Editor's note: Denise Chong is a famous Canadian economist and writer. Her award-winning book, The Concubine's Children, is a memoir of her family and has been translated into several languages. The article reflects the author's opinions, and not necessarily the views of CGTN.
When I was a child, to me, China was what was left behind when the boat carrying my grandmother, pregnant with my mother, docked in Vancouver, Canada. China was the soil underfoot in the photograph of two sisters, who as I thought then, would never meet the third, my mother. China was where you'd find yourself if you dug a hole deep enough to come out the other side of the Earth.
Which was exactly where, decades later, I did find myself, in the house of my mother's relatives in China. There, I discovered a packet of yellowing letters sent from my grandfather when he was living a lonely life in Vancouver, to a wife he'd left behind in China. Like many men unable to earn a living in impoverished China, my grandfather was toiling at a menial job in Canada. "It's not easy to take what comes out of the white man's mouth," he wrote. He would soon take a teenage girl - my grandmother - to live with him in Canada as his second wife, his way to apply a salve to what was dubbed "Humiliation Day", marking when Canada, seeing the Chinese as a menace, enacted a law to slam the door on Chinese immigration and to deny rights to those already here. That day in 1923, fell on July 1, Canada's birthday.

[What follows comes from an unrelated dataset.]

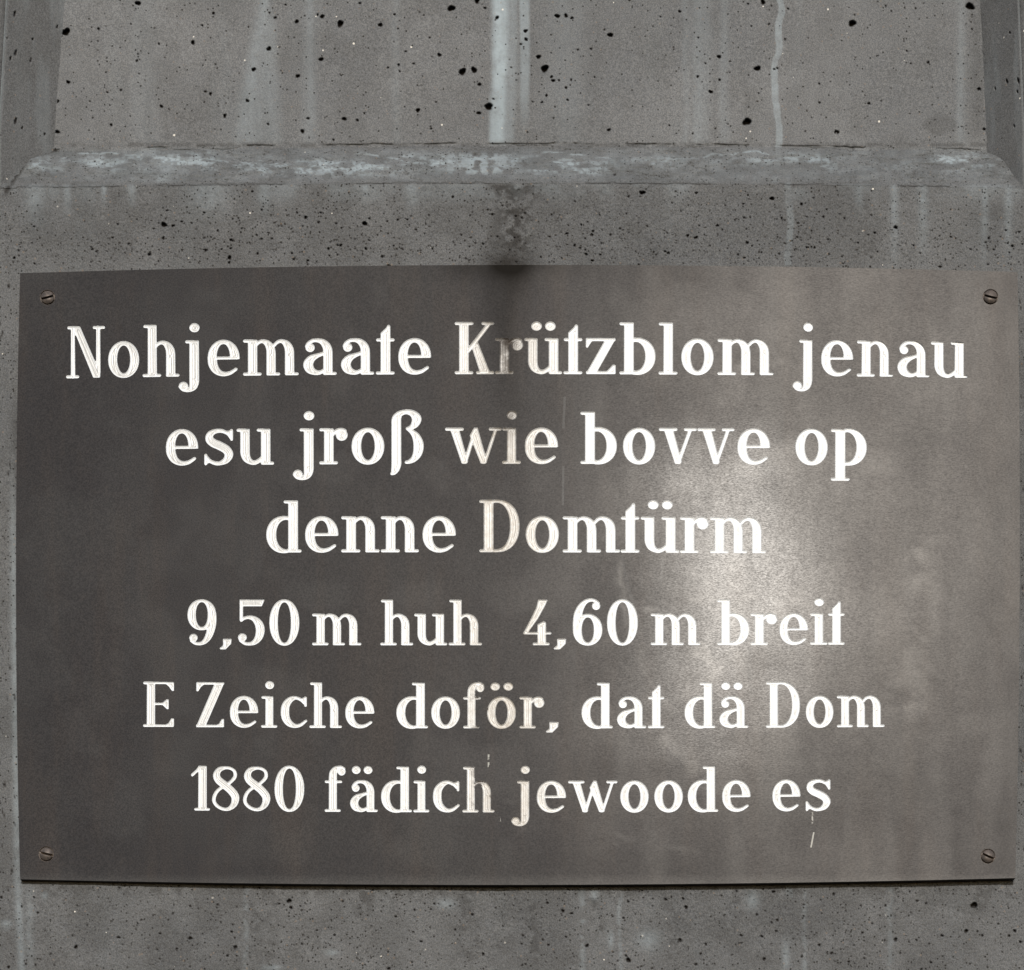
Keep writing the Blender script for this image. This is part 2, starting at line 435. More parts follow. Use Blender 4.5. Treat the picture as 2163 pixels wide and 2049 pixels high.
def stamp_pits(U, V, lo, hi, ucoord, vcoord, depth_k=1.5):
    """returns depth (units) and pore mask; U,V are 2-D layout arrays on a tensor grid"""
    dep = np.zeros(U.shape, np.float32); msk = np.zeros(U.shape, np.float32)
    r2 = np.random.RandomState(3)
    for (pu, pv, dia) in PITS:
        ph = r2.rand(3) * 6.28; asp = r2.uniform(0.85, 1.25)
        if not (lo <= pv <= hi): continue
        R = dia * 0.5 * .93
        a, b = np.searchsorted(ucoord, [pu - 1.6 * R, pu + 1.6 * R])
        c, d = np.searchsorted(vcoord, [pv - 1.6 * R, pv + 1.6 * R])
        if a >= b or c >= d: continue
        dx = (U[c:d, a:b] - pu) / asp; dy = (V[c:d, a:b] - pv) * asp ** .5
        th = np.arctan2(dy, dx)
        Rr = R * (1 + .13 * np.sin(2 * th + ph[0]) + .09 * np.sin(3 * th + ph[1]) + .05 * np.sin(5 * th + ph[2]))
        q = np.hypot(dx, dy) / Rr
        pr = 1 - sstep(.72, 1.1, q)
        amp = min(1.0, .50 + .09 * dia) if dia < 7 else 1.0
        dep[c:d, a:b] = np.maximum(dep[c:d, a:b], pr * min(R * depth_k, 22) * amp)
        msk[c:d, a:b] = np.maximum(msk[c:d, a:b], (1 - sstep(.7, .98, q)) * amp)
    return dep, msk

def stains(U, V):  # also paints shading at the sill ends and the plaque's left side
    n1 = fbm(U / 60, V / 60, 40, 4); n2 = fbm(U / 14, V / 14, 50, 4); n3 = fbm(U / 9, V / 160, 60, 3)
    lime = np.zeros(U.shape, np.float32); grime_shade = np.zeros(U.shape, np.float32)
    up = 1 - sstep(292, 312, V)
    # broad pale run in the middle
    wob = (n1 - .5) * 10
    c0 = 1067 - 6 * sstep(150, 300, V)
    x = U - c0 + wob * .35 + (n2 - .5) * 5
    run = (1 - sstep(17, 34, np.abs(x) + 10 * (n3 - .5))) * (0.36 + .64 * (1 - sstep(-6, 12, x)))
    run = np.maximum(run, .55 * (1 - sstep(6, 14, np.abs(U - 1108 + wob * .5))) * (1 - sstep(180, 290, V)))
    lime = np.maximum(lime, run * up * (.72 + .5 * n3))
    # narrow run on the right, one clear edge, carries on faintly over the sill and the base
    c1 = 1641 + 5 * np.sin(V / 37.) + 3 * np.sin(V / 13.) * (1 - sstep(120, 180, V)) + 5 * (n2 - .5) + 6 * (1 - sstep(0, 60, V))
    c1 = np.where(V > 385, 1667 + 3 * np.sin(V / 23.), c1)
    r = 1 - sstep(5.5, 8.5, np.abs(U - c1))
    r = r * np.where(V < 312, .26 + .36 * n2, np.where(V < 560, .42 * n2, .30 * sstep(.4, .6, n1) * (V > 1860)))
    lime = np.maximum(lime, r)
    # run on the left, fanning out downwards
    c2 = np.interp(V, [-200, 0, 60, 200, 300], [552, 552, 540, 512, 500])
    c3 = np.interp(V, [-200, 0, 60, 200, 300], [562, 562, 578, 590, 592])
    ins = sstep(c2 - 18, c2 + 16, U) * (1 - sstep(c3 - 10, c3 + 14, U))
    ed = np.exp(-((U - c2 - 8 + 8 * (n1 - .5)) / 13) ** 2) + .7 * np.exp(-((U - c3) / 7) ** 2) * (V < 110)
    lime = np.maximum(lime, (ins * (.10 + .22 * n3) + ed * .10 * (.2 + 1.4 * n2)) * up)
    for cu, w, a in ((655, 14, .18), (835, 10, .10), (300, 30, .10), (1480, 18, .22), (1530, 10, .15), (1450, 8, .14), (2030, 9, .18), (1190, 40, .10), (40, 12, .1)):
        lime = np.maximum(lime, a * np.exp(-((U - cu + wob) / w) ** 2) * up * (.5 + n3))
    # salts on the sill
    sill = sstep(306, 322, V) * (1 - sstep(376, 392, V))
    band = np.exp(-((V - (346 + 7 * np.sin(U / 90.) + 16 * (n1 - .5))) / 19) ** 2)
    crust = sstep(.40, .60, fbm(U / 40, V / 11, 70, 5, .6)) * (.30 + .70 * sstep(.36, .56, fbm(U / 170, V / 60, 80, 2)))
    crumb = .45 + .55 * sstep(.36, .55, fbm(U / 6.5, V / 4.5, 75, 3))
    thin = np.exp(-((V - (334 + 9 * np.sin(U / 70. + 1) + 18 * (fbm(U / 55, V * 0, 77, 3) - .5))) / 2.6) ** 2) * sstep(.44, .56, fbm(U / 80, V * 0 + 5, 78, 2)) * sstep(.40, .56, fbm(U / 13, V / 5, 79, 3))
    lime = np.maximum(lime, sill * np.maximum(band * crust * crumb * .95, thin * .7))
    lime = np.maximum(lime, .16 * sill * n2 * 1.5)
    lime = np.maximum(lime, sill * .75 * np.exp(-((U - 1010) / 95) ** 2) * sstep(.36, .52, n2) * sstep(318, 330, V) * (1 - sstep(362, 374, V)))
    lime = np.maximum(lime, sill * .35 * np.exp(-((U - 340) / 60) ** 2) * n2 * 1.6)
    # pale drips under the sill and a pale band over the base
    for cu, w, l in ((75, 22, 90), (142, 9, 60), (220, 6, 40), (278, 9, 45), (770, 12, 40), (870, 16, 50), (440, 40, 70), (560, 16, 60), (1950, 10, 150), (2080, 8, 170), (2130, 9, 150), (1815, 10, 60), (1890, 9, 190), (1090, 14, 30)):
        lime = np.maximum(lime, .42 * np.exp(-((U - cu - 6 * (n1 - .5)) / w) ** 2) * sstep(384, 396, V) * (1 - sstep(390, 396 + l * 1.3, V)) * (.4 + .9 * n2))
    lime = np.maximum(lime, .20 * sstep(384, 392, V) * (1 - sstep(400, 440, V)) * sstep(.4, .7, n1))
    # left-hand edge of the plaque and pale runs below it
    edge = np.interp(V, [560, 800, 1215, 1860, 2060], [26, 22, 26, 34, 44])
    lime = np.maximum(lime, .42 * np.exp(-((U - edge - 3) / 8) ** 2) * sstep(900, 1200, V) * (.5 + .8 * n2))
    lime = np.maximum(lime, .25 * np.exp(-((U - 62) / 10) ** 2) * sstep(1860, 1875, V) * n2 * 1.6)
    for cu, cv, a, b in ((95, 1891, 6, 8), (14, 1952, 11, 9), (943, 1909, 18, 10), (1370, 1985, 24, 20), (1255, 1890, 8, 14), (1290, 1985, 7, 18), (575, 2044, 20, 6), (700, 2012, 14, 6), (1660, 2020, 8, 30), (1590, 1900, 14, 20)):
        lime = np.maximum(lime, .38 * np.exp(-((U - cu) / a) ** 2 - ((V - cv) / b) ** 2))
    for cu, w in ((1310, 5), (1231, 6), (520, 5), (1880, 7), (1700, 5)):
        lime = np.maximum(lime, .24 * np.exp(-((U - cu - 14 * (n1 - .5)) / w) ** 2) * sstep(1862, 1880, V) * sstep(.35, .6, n2))
    # grime: soot over the plaque's top edge, tongue of dirt above it, joints, runs below
    y = V - 560
    grime_shade = np.maximum(grime_shade, 1.05 * np.exp(-((U - 1074) / 62) ** 2) * np.exp(-(y / 42) ** 2) * (V < 700) * (.85 + .3 * n2))
    grime_shade = np.maximum(grime_shade, .85 * np.exp(-((U - 1078 - 14 * (n1 - .5)) / 48) ** 2) * sstep(440, 560, V) * (V < 700) * sstep(.15, .55, n2))
    tongue = np.exp(-((U - 1082 - 30 * (n1 - .5)) / np.interp(V, [390, 480, 560], [70, 48, 52])) ** 2)
    grime_shade = np.maximum(grime_shade, .85 * tongue * sstep(384, 396, V) * (1 - sstep(558, 600, V)) * sstep(.28, .58, n2))
    grime_shade = np.maximum(grime_shade, .34 * np.exp(-((U - 1100) / 190) ** 2) * sstep(386, 400, V) * (1 - sstep(430, 540, V)) * n2 * 1.6)
    grime_shade = np.maximum(grime_shade, .42 * (1 - sstep(0, 9, np.abs(V - 306 - 3 * (n1 - .5)))) * sstep(.36, .6, n2))
    grime_shade = np.maximum(grime_shade, .45 * (V > 1862) * np.exp(-((V - 1880) / 14) ** 2) * sstep(.35, .65, n2))
    for cu, w, l, a in ((765, 26, 60, .5), (985, 30, 200, .45), (1130, 16, 200, .5), (1260, 14, 120, .45), (1420, 20, 240, .35), (540, 12, 160, .4), (2070, 22, 50, .5), (1880, 12, 200, .35), (1550, 20, 120, .3), (560, 36, 240, .3)):
        cc = cu + 30 * (fbm(V / 50, U * 0 + cu, 90, 2) - .5)
        grime_shade = np.maximum(grime_shade, a * np.exp(-((U - cc) / w) ** 2) * sstep(1864, 1880, V) * (1 - sstep(1880 + l * .6, 1900 + l, V)) * sstep(.38, .6, n2))
    for cu, w, a in ((310, 10, .22), (352, 8, .22), (400, 14, .14), (265, 9, .16), (1512, 6, .18), (1580, 12, .18)):
        grime_shade = np.maximum(grime_shade, a * np.exp(-((U - cu + wob) / w) ** 2) * up * sstep(100, 280, V) * (.3 + n3))
    # damp patches at the right of the panel
    patch = np.exp(-(((U - 1985) / 38) ** 2 + ((V - 262) / 24) ** 2) * 1.0)
    grime_shade = np.maximum(grime_shade, .26 * sstep(.42, .66, patch + 1.0 * (n2 - .5)) * (patch > .05))
    for pl_, am in (([(118, 318), (64, 332), (40, 366), (14, 405)], .8), ([(2086, 322), (2128, 334), (2163, 392)], .35)):  # shading in the sill's end corners, painted as dark lines
        dd = seg_dist(U + 6 * (n2 - .5), V + 6 * (n2 - .5), pl_)
        grime_shade = np.maximum(grime_shade, am * (np.exp(-(dd / 4) ** 2) * .9 + .55 * np.exp(-(dd / 15) ** 2) * sstep(.42, .6, n2)) * (V > 300))
    jn = fbm(U / 22, V * 0 + 9, 170, 4)
    jn = .5 * jn + .5 * fbm(U / 7, V * 0 + 9, 172, 3)
    grime_shade = np.maximum(grime_shade, .6 * np.exp(-((V - vf_of(U) + 1 - 9 * (jn - .5)) / 1.9) ** 2) * sstep(.49, .60, fbm(U / 130, V * 0 + 4, 171, 3)))
    grime_shade = np.maximum(grime_shade, .34 * np.exp(-((U - 2064 - 20 * (n1 - .5)) / 20) ** 2) * (1 - sstep(250, 310, V)) * (.4 + n2) * sstep(-200, 60, V))  # darker upright band beside the panel's right edge
    grime_shade = np.maximum(grime_shade, .26 * np.exp(-((U - 2100) / 40) ** 2 - ((V - 450) / 26) ** 2) * (.5 + n2))
    grime_shade = np.maximum(grime_shade, .22 * sstep(.5, .7, fbm(U / 90, V / 70, 95, 4)) * (V > 385))
    grime_shade = np.maximum(grime_shade, .13 * sstep(.5, .7, fbm(U / 70, V / 110, 97, 4)))
    # contact shadow along the plaque's left side, painted as a dark strip
    grime_shade = np.maximum(grime_shade, .38 * np.exp(-((U - 34) / 14) ** 2) * sstep(820, 900, V) * (1 - sstep(1000, 1150, V)) * (.4 + n2))
    # short flaky cracks on the ledge and the upper base
    cn = fbm(U / 34, V / 7.5, 140, 4)
    fl = (1 - sstep(.0, .022, np.abs(cn - .5))) * sstep(.46, .58, fbm(U / 60, V / 24, 150, 3))
    zone = sstep(300, 316, V) * (1 - .65 * sstep(384, 400, V)) * (1 - .8 * sstep(480, 560, V))
    grime_shade = np.maximum(grime_shade, .62 * fl * zone)
    lime = lime * (1 - .7 * fl * (V > 300) * (V < 392))
    grime_shade = np.maximum(grime_shade, .26 * sstep(.44, .62, fbm(U / 50, V / 16, 160, 4)) * sstep(300, 316, V) * (1 - sstep(380, 392, V)))
    return np.clip(lime, 0, 1), np.clip(grime_shade, 0, .98)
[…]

As in every year when the calendar rolls around to that day, I'll go watch a dazzling display of fireworks. I'll be wearing red and white, the colors of Canada's flag with its signature maple leaf.
A Chinese exchange student recently asked me, with an air of reprisal, as if questioning my balance of allegiances: "Are you proud to be Chinese?"
My mother and father, both born in Canada, felt the sting of Canada's anti-Chinese act, which was not repealed until 1947. But they walked out from the shadow of that past. As did Canada. If my siblings and I bobbed in a sea of white faces, now cities like Toronto and Vancouver are richly multiracial and multicultural, a mirror of waves of immigration.
Neither of my grandparents lived to see their family, in their time cleaved in two between Canada and China, restored when my mother, by then almost sixty, and her eldest sister met for the first time. Each had thought the other lost to history. But that visit to China over, my mother returned home - to Canada.
What is my reply to the exchange student? "I'm Canadian."
I explain. My sense of belonging is to Canada. For sure, the past holds some moral authority. We look to it to decide what to preserve, what to create anew so that we might live better in the present. In that light, in deference to the student's question, I give a more fulsome answer: "I'm a Canadian of Chinese descent."
But "I'm Canadian" ought to suffice.
To hold Canadian citizenship is to recognize and to praise difference. It's what Canadians, born here or immigrated here, choose to have in common with each other. If the making of a society from such a tapestry seems complicated, it's not. After all, in each of our own origins, we each, born of two parents, bring at least two histories, as they did before us.
As on every July 1, I'll reflect on how by dint of chance, I had a stubborn grandmother, who, a month from giving birth, insisted on returning from China for Canada. On how my grandfather acquiesced, though he'd thought he was done with Canada that he had returned to "his own people" for good. My grandparents left behind their two daughters and never were they themselves able to return to China. But by way of that fateful journey, my grandparents traded, for future generations, a day in history once steeped in humiliation for a day to consider a complex fate: one of being Canadian. If as before, I'll feel a welling up of the life force across the generations, but will hold steady with my feet rooted in both an ancient and epic Chinese civilization and the ways of a young country called Canada.